Yesterday afternoon, the not-so-live DJ on the 60s radio station on Sirius played the song “Dizzy.” And my mind immediately began broadcasting an interior monologue that went something like this: “The singer of “Dizzy” is Tommy Roe, who also had a hit with “Sweet Little Sheila” —“you’ll know her if you see her; blue eyes and a pony tail. Her cheeks are rosy. . .”

That is just the way my mind works, pumping out song titles and lyrics and artists without my consciously trying to prime the pump. And sometimes I don’t even need to hear the song being played to go into my musical mind meld. I’m a kind of human juke box for 60s rock n’ roll or American Songbook standards—everything from John and Paul to George and Ira. I sometimes worry that song lyrics are occupying at least 60-70% of my useable brain space. Which may explain why so many other more important data have slipped away. There is just not enough room available for math formulas or philosophical ideas I learned in high school and in college because Little Anthony and the Imperials is crowding them out. And “let me tell you that it hurts so bad.”



No, I’m not really in pain or even seriously worried. I am just mystified by how my personal history is so tied to the songs that keep running through my mind. For example, Little Anthony’s “Hurts So Bad” was played at the graduation party I attended in June 1966 with my friend Fay, who graduated from high school a year ahead of me. It was a fun party that happened more than 50 years ago, but just hearing that song on the radio today can make that night come back to me so vividly. No other memory trigger is as strong as a song is for me.

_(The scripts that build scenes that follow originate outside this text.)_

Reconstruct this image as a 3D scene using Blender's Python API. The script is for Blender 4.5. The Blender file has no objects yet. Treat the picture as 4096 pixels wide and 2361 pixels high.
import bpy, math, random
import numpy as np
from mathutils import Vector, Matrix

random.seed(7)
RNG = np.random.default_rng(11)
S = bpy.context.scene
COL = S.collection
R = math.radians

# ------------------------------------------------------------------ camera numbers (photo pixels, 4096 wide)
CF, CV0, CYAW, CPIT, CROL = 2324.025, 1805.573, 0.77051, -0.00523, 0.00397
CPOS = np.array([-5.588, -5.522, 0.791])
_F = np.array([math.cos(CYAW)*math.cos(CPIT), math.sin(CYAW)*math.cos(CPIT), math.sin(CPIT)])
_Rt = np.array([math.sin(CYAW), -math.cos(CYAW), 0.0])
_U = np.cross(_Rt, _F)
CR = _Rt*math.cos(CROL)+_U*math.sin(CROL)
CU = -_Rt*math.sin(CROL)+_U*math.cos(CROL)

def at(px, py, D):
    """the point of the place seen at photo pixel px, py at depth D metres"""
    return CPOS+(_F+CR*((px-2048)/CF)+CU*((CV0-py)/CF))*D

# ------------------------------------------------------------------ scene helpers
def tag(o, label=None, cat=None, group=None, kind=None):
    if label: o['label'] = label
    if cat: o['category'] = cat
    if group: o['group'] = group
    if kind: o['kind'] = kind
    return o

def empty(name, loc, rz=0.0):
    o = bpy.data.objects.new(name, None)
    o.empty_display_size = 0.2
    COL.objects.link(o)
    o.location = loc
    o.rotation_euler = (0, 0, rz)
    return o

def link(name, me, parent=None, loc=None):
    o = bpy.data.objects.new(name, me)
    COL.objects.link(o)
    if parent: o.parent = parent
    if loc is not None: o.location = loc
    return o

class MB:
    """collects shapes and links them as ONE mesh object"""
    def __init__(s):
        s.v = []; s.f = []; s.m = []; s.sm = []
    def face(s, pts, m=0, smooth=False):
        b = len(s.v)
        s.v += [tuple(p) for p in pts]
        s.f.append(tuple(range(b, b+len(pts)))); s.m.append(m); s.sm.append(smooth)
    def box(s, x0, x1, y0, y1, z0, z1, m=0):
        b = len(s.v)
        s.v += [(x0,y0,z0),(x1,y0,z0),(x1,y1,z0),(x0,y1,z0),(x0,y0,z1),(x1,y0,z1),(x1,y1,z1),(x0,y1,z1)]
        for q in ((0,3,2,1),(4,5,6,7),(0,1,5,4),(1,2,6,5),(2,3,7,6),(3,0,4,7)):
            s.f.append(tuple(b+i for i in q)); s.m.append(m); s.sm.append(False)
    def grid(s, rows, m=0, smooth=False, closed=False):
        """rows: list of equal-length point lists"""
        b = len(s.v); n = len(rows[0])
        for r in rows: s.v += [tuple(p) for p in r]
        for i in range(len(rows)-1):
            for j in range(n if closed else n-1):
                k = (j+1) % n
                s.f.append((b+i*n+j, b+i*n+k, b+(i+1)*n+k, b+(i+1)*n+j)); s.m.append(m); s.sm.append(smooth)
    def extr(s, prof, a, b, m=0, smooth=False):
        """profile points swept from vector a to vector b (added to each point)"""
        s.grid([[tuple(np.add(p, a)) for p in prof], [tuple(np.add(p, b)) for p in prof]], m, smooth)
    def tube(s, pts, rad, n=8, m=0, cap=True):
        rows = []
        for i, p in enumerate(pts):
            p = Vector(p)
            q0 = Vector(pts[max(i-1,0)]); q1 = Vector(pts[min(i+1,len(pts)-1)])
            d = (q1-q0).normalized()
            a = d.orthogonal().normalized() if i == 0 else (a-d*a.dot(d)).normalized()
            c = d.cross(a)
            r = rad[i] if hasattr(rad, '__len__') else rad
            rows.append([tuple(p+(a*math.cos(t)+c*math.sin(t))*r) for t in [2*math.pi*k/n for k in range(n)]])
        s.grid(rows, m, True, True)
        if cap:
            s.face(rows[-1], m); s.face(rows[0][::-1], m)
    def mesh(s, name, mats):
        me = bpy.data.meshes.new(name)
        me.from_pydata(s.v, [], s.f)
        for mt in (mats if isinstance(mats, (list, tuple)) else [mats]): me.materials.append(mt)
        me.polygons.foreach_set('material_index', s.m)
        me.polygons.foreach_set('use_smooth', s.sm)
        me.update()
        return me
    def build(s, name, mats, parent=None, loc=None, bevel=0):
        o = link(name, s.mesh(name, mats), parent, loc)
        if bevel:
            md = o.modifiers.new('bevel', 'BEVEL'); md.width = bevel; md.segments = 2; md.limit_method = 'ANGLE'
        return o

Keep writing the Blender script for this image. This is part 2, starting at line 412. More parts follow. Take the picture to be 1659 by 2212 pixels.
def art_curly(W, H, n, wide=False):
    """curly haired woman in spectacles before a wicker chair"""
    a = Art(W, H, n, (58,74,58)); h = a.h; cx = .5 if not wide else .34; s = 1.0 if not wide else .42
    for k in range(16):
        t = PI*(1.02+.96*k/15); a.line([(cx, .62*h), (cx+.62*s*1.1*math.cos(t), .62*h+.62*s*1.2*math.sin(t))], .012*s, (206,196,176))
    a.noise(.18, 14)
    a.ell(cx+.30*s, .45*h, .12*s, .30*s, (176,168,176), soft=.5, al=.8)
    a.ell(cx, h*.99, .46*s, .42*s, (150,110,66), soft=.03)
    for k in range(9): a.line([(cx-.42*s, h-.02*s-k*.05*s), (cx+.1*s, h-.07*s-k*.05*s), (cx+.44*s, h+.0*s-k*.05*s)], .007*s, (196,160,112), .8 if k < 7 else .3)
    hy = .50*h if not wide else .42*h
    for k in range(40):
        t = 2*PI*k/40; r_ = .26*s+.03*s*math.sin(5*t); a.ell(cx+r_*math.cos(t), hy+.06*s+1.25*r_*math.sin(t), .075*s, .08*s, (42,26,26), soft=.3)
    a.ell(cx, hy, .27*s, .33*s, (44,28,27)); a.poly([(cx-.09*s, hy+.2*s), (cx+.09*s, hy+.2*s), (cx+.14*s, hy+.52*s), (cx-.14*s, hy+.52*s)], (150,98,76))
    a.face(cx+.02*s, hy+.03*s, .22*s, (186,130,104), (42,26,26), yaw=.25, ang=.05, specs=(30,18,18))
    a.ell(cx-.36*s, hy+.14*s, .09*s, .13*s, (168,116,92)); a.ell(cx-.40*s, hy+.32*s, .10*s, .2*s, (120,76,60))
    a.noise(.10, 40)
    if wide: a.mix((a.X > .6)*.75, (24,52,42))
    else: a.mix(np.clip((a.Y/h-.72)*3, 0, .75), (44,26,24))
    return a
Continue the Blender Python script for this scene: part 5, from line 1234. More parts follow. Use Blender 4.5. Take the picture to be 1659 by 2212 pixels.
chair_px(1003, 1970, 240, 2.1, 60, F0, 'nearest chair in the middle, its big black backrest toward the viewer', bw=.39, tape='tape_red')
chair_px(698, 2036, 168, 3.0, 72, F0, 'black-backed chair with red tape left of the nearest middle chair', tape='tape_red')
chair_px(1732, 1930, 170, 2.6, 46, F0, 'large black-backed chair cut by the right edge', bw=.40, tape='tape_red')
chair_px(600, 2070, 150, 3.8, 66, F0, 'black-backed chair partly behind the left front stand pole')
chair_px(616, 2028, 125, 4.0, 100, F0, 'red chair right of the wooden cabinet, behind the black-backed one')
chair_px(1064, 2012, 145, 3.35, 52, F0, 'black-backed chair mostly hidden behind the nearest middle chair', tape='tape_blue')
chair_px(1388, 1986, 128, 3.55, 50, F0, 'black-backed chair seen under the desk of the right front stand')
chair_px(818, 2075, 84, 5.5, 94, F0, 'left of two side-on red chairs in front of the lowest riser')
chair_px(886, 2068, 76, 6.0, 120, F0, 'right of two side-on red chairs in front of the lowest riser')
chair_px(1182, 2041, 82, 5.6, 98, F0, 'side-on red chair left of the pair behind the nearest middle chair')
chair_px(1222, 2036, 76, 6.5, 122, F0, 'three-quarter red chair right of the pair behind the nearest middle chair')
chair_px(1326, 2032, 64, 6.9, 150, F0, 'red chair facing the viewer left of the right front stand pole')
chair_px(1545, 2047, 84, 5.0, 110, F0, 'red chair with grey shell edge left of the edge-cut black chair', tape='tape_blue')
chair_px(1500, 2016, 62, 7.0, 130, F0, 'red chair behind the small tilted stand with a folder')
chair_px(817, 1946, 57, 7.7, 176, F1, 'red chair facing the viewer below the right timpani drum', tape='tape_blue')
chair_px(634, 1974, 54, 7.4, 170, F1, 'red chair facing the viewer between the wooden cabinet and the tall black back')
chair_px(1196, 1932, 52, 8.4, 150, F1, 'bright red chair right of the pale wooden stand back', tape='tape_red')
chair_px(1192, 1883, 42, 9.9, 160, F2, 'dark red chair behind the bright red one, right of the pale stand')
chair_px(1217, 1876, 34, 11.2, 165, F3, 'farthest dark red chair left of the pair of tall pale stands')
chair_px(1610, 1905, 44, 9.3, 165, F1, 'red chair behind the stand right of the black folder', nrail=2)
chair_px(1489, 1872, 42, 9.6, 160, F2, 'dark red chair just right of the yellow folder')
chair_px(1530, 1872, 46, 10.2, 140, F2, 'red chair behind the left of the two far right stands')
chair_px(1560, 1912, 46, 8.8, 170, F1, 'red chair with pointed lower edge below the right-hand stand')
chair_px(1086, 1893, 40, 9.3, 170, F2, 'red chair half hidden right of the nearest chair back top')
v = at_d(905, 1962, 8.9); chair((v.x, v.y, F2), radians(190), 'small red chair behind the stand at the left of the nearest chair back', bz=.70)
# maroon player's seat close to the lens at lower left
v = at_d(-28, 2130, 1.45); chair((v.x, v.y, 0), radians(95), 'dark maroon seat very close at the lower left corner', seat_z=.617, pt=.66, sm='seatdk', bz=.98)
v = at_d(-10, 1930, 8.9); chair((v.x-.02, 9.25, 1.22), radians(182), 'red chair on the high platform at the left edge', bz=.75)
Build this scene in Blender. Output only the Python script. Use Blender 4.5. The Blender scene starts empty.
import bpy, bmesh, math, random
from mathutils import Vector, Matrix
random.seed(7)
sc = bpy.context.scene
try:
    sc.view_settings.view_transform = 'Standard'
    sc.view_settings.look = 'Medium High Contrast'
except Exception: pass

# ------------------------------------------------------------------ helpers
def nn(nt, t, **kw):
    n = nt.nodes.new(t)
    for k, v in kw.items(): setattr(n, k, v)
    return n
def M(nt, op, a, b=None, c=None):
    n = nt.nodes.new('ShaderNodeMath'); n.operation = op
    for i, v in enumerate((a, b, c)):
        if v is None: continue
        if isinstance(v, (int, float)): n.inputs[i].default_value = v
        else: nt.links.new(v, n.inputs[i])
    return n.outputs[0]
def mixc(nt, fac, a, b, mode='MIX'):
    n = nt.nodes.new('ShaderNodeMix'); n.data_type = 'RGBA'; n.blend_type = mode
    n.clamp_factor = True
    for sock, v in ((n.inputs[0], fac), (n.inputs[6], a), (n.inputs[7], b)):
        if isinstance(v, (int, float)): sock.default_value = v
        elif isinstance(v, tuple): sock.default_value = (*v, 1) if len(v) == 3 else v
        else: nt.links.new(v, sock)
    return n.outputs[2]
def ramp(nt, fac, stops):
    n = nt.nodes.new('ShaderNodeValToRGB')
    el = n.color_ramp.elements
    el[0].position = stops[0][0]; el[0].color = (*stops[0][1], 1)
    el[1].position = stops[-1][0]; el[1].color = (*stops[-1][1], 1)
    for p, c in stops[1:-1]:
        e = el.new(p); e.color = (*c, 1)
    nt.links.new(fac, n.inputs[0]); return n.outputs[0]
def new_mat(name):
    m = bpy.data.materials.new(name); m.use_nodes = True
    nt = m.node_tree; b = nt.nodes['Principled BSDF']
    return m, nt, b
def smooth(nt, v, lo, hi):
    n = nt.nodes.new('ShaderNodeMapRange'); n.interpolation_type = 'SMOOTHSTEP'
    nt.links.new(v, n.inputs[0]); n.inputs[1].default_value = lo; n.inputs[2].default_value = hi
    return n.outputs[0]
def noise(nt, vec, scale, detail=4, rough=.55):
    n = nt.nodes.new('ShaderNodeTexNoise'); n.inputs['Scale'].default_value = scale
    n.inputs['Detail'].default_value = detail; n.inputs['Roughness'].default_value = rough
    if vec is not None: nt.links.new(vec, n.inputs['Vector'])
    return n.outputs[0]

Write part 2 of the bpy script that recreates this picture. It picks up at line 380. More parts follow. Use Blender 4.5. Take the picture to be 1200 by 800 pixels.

And I thought I was unique in my tying personal history to song lyrics until my 36-year-old daughter Amanda and I went for a ride together a few weeks ago, and I turned to the Sirius 90s station for her. It’s the station I sometimes find the radio tuned to after she has borrowed my car. As we listened, she started singing along, clearly remembering songs that were not part of MY personal soundtrack. Then she said, “I know almost every one of the songs they play on this station, and I can remember just where I was when I heard most of them.”

So I’m not the only one, I thought. Horrors! I had passed this malady on to her. There is no generation gap here! Is she doomed to a life where Weezer and Savage Garden songs crowd out Excel spreadsheet formulas and important teachings of Deepak Chopra?  

I might have continued to worry about Amanda’s fate, but then Sarah McLachlan’s song “Angel” began to play on then radio, and we both said in unison, “That’s the song from the ASPCA commercial with the dogs with sad eyes.”

And together with Sarah we sang:

You're in the arms of the angel,
may you find some comfort here
.

It was a bonding moment and one worth keeping stored in both of our overcrowded memory banks.